**TASK BRIEF:**
Write the data out again exactly, dropping any images it holds.

☆ ☆ ☆ ☆

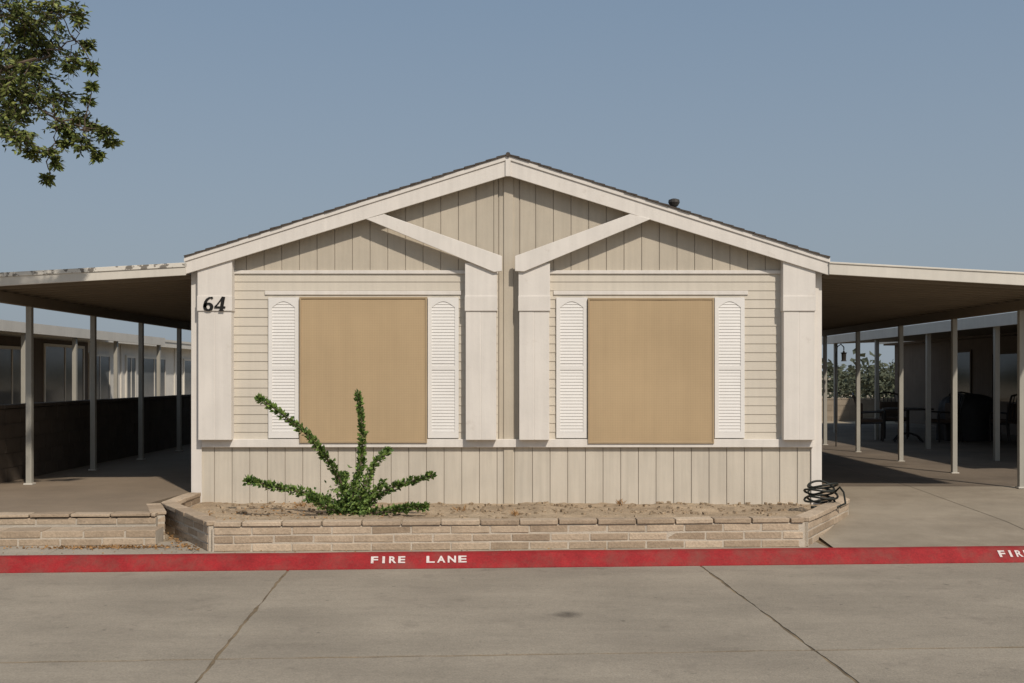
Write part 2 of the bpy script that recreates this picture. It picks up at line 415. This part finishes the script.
carport(1,3.63,6.95,6.56,[14.2,16.35,18.6,20.9,23.1],2.90,2.72,.30,2.58,'metal')

# ---------------------------------------------------------------- ROAD FRAME
ANG=.06; Y0R=9.93; ca,sa=math.cos(ANG),math.sin(ANG)
def RF(lx,ly,z): return (lx*ca-ly*sa, Y0R+lx*sa+ly*ca, z)
def jit_edge(a,b,step=.12,j=.006):
    a=Vector(a);b=Vector(b);n=max(1,int((b-a).length/step)); t=(b-a).normalized(); nn=Vector((-t.y,t.x))
    return [tuple(a+(b-a)*k/n+nn*(U(-j,j)+.012*mnoise.noise(Vector((a.x+k*.21,a.y,b.x)))*(1 if k else 0))) for k in range(n)]
road=empty('road')
xs=[-21,-17.2,-13.4,-9.6,-5.8,-2.0,1.72,5.5,9.3,13.1,17,21]
ys=[-.0,-3.1,-6.3,-9.5,-12.5]
A=Acc()
g=.011
for i in range(len(xs)-1):
    for j in range(len(ys)-1):
        x0,x1,y1,y0=xs[i]+g,xs[i+1]-g,ys[j]-(0 if j==0 else .014),ys[j+1]+.014
        near=(i in (3,4,5,6,7) and j<2)
        st=.08 if near else 10
        poly=jit_edge((x0,y0),(x1,y0),st,.004)+jit_edge((x1,y0),(x1,y1),st,.006)+jit_edge((x1,y1),(x0,y1),st if j else 10,.004 if j else 0)+jit_edge((x0,y1),(x0,y0),st,.006)
        k=len(A.v); A.v+=[RF(p[0],p[1],0) for p in poly]; A.f.append(list(range(k,k+len(poly))))
        k2=len(A.v); A.v+=[RF(p[0],p[1],-.02) for p in poly]
        n=len(poly)
        for q in range(n): A.f.append([k+q,k2+q,k2+(q+1)%n,k+(q+1)%n])
A.done('slabs','road',road)
A=Acc(); A.face([RF(-60,-14,-.005),RF(60,-14,-.005),RF(60,.05,-.005),RF(-60,.05,-.005)]); A.done('joint_bed','joint',road)
A=Acc()
for s in (-1,1):
    a,b=sorted((s*21.01,s*60)); A.face([RF(a,-12.5,0),RF(b,-12.5,0),RF(b,0,0),RF(a,0,0)])
A.done('outer_slabs','road',road)
def stn(px,py,w,h):
    Y=F*EYE/(py-HZ); X=fx(px,Y); B=Acc(); B.face([(X-w,Y-h,.004),(X+w,Y-h,.004),(X+w,Y+h,.004),(X-w,Y+h,.004)]); B.done('oil_stain','stain',road)
stn(568,615,.13,.13)

curb=empty('red_curb')
A=Acc()
prof=[(0,-.012),(0,.006),(.115,.112),(.135,.122),(.2,.124),(.2,-.02)]
n=120; X0,X1=-30,30
for k in range(n+1):
    lx=X0+(X1-X0)*k/n; w=.006*mnoise.noise(Vector((lx*1.3,0,0)))
    for (py,pz) in prof: A.v.append(RF(lx,py+w,pz+(w*.5 if pz>.05 else 0)))
m=len(prof)
for k in range(n):
    for q in range(m-1):
        a=k*m+q; A.f.append([a,a+m,a+m+1,a+1])
A.done('curb_body','red',curb)
uv=Vector((0,.115,.106)).normalized()
def stencil(word,lx0,lx1,s0,s1):
    pts,fs=text_mesh(word,.03)
    A=Acc()
    for u,v in pts:
        s=s0+(s1-s0)*v; A.v.append(RF(lx0+(lx1-lx0)*u,uv.y*s-.678*.006,.006+uv.z*s+.735*.006))
    A.f=fs; A.done('fire_lane_marking','white',curb)
def lxp(px): return fx(px,9.98)
def letters(word,p0,p1):
    n=len(word); W=(p1-p0)/(n+.28*(n-1))
    for i,ch in enumerate(word):
        a=p0+i*W*1.28
        if ch=='I': stencil(ch,lxp(a+W*.32),lxp(a+W*.68),.055,.132)
        else: stencil(ch,lxp(a),lxp(a+W),.055,.132)
letters('FIRE',372,406); letters('LANE',427,467)
letters('FIRE',1014,1048)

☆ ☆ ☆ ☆

**RESULT:**
Write part 2 of the bpy script that recreates this picture. It picks up at line 415. This part finishes the script.
carport(1,3.63,6.95,6.56,[14.2,16.35,18.6,20.9,23.1],2.90,2.72,.30,2.58,'metal')

# ---------------------------------------------------------------- ROAD FRAME
ANG=.06; Y0R=9.93; ca,sa=math.cos(ANG),math.sin(ANG)
def RF(lx,ly,z): return (lx*ca-ly*sa, Y0R+lx*sa+ly*ca, z)
def jit_edge(a,b,step=.12,j=.006):
    a=Vector(a);b=Vector(b);n=max(1,int((b-a).length/step)); t=(b-a).normalized(); nn=Vector((-t.y,t.x))
    return [tuple(a+(b-a)*k/n+nn*(U(-j,j)+.012*mnoise.noise(Vector((a.x+k*.21,a.y,b.x)))*(1 if k else 0))) for k in range(n)]
road=empty('road')
xs=[-21,-17.2,-13.4,-9.6,-5.8,-2.0,1.72,5.5,9.3,13.1,17,21]
ys=[-.0,-3.1,-6.3,-9.5,-12.5]
A=Acc()
g=.011
for i in range(len(xs)-1):
    for j in range(len(ys)-1):
        x0,x1,y1,y0=xs[i]+g,xs[i+1]-g,ys[j]-(0 if j==0 else .014),ys[j+1]+.014
        near=(i in (3,4,5,6,7) and j<2)
        st=.08 if near else 10
        poly=jit_edge((x0,y0),(x1,y0),st,.004)+jit_edge((x1,y0),(x1,y1),st,.006)+jit_edge((x1,y1),(x0,y1),st if j else 10,.004 if j else 0)+jit_edge((x0,y1),(x0,y0),st,.006)
        k=len(A.v); A.v+=[RF(p[0],p[1],0) for p in poly]; A.f.append(list(range(k,k+len(poly))))
        k2=len(A.v); A.v+=[RF(p[0],p[1],-.02) for p in poly]
        n=len(poly)
        for q in range(n): A.f.append([k+q,k2+q,k2+(q+1)%n,k+(q+1)%n])
A.done('slabs','road',road)
A=Acc(); A.face([RF(-60,-14,-.005),RF(60,-14,-.005),RF(60,.05,-.005),RF(-60,.05,-.005)]); A.done('joint_bed','joint',road)
A=Acc()
for s in (-1,1):
    a,b=sorted((s*21.01,s*60)); A.face([RF(a,-12.5,0),RF(b,-12.5,0),RF(b,0,0),RF(a,0,0)])
A.done('outer_slabs','road',road)
def stn(px,py,w,h):
    Y=F*EYE/(py-HZ); X=fx(px,Y); B=Acc(); B.face([(X-w,Y-h,.004),(X+w,Y-h,.004),(X+w,Y+h,.004),(X-w,Y+h,.004)]); B.done('oil_stain','stain',road)
stn(568,615,.13,.13)

curb=empty('red_curb')
A=Acc()
prof=[(0,-.012),(0,.006),(.115,.112),(.135,.122),(.2,.124),(.2,-.02)]
n=120; X0,X1=-30,30
for k in range(n+1):
    lx=X0+(X1-X0)*k/n; w=.006*mnoise.noise(Vector((lx*1.3,0,0)))
    for (py,pz) in prof: A.v.append(RF(lx,py+w,pz+(w*.5 if pz>.05 else 0)))
m=len(prof)
for k in range(n):
    for q in range(m-1):
        a=k*m+q; A.f.append([a,a+m,a+m+1,a+1])
A.done('curb_body','red',curb)
uv=Vector((0,.115,.106)).normalized()
def stencil(word,lx0,lx1,s0,s1):
    pts,fs=text_mesh(word,.03)
    A=Acc()
    for u,v in pts:
        s=s0+(s1-s0)*v; A.v.append(RF(lx0+(lx1-lx0)*u,uv.y*s-.678*.006,.006+uv.z*s+.735*.006))
    A.f=fs; A.done('fire_lane_marking','white',curb)
def lxp(px): return fx(px,9.98)
def letters(word,p0,p1):
    n=len(word); W=(p1-p0)/(n+.28*(n-1))
    for i,ch in enumerate(word):
        a=p0+i*W*1.28
        if ch=='I': stencil(ch,lxp(a+W*.32),lxp(a+W*.68),.055,.132)
        else: stencil(ch,lxp(a),lxp(a+W),.055,.132)
letters('FIRE',372,406); letters('LANE',427,467)
letters('FIRE',1014,1048)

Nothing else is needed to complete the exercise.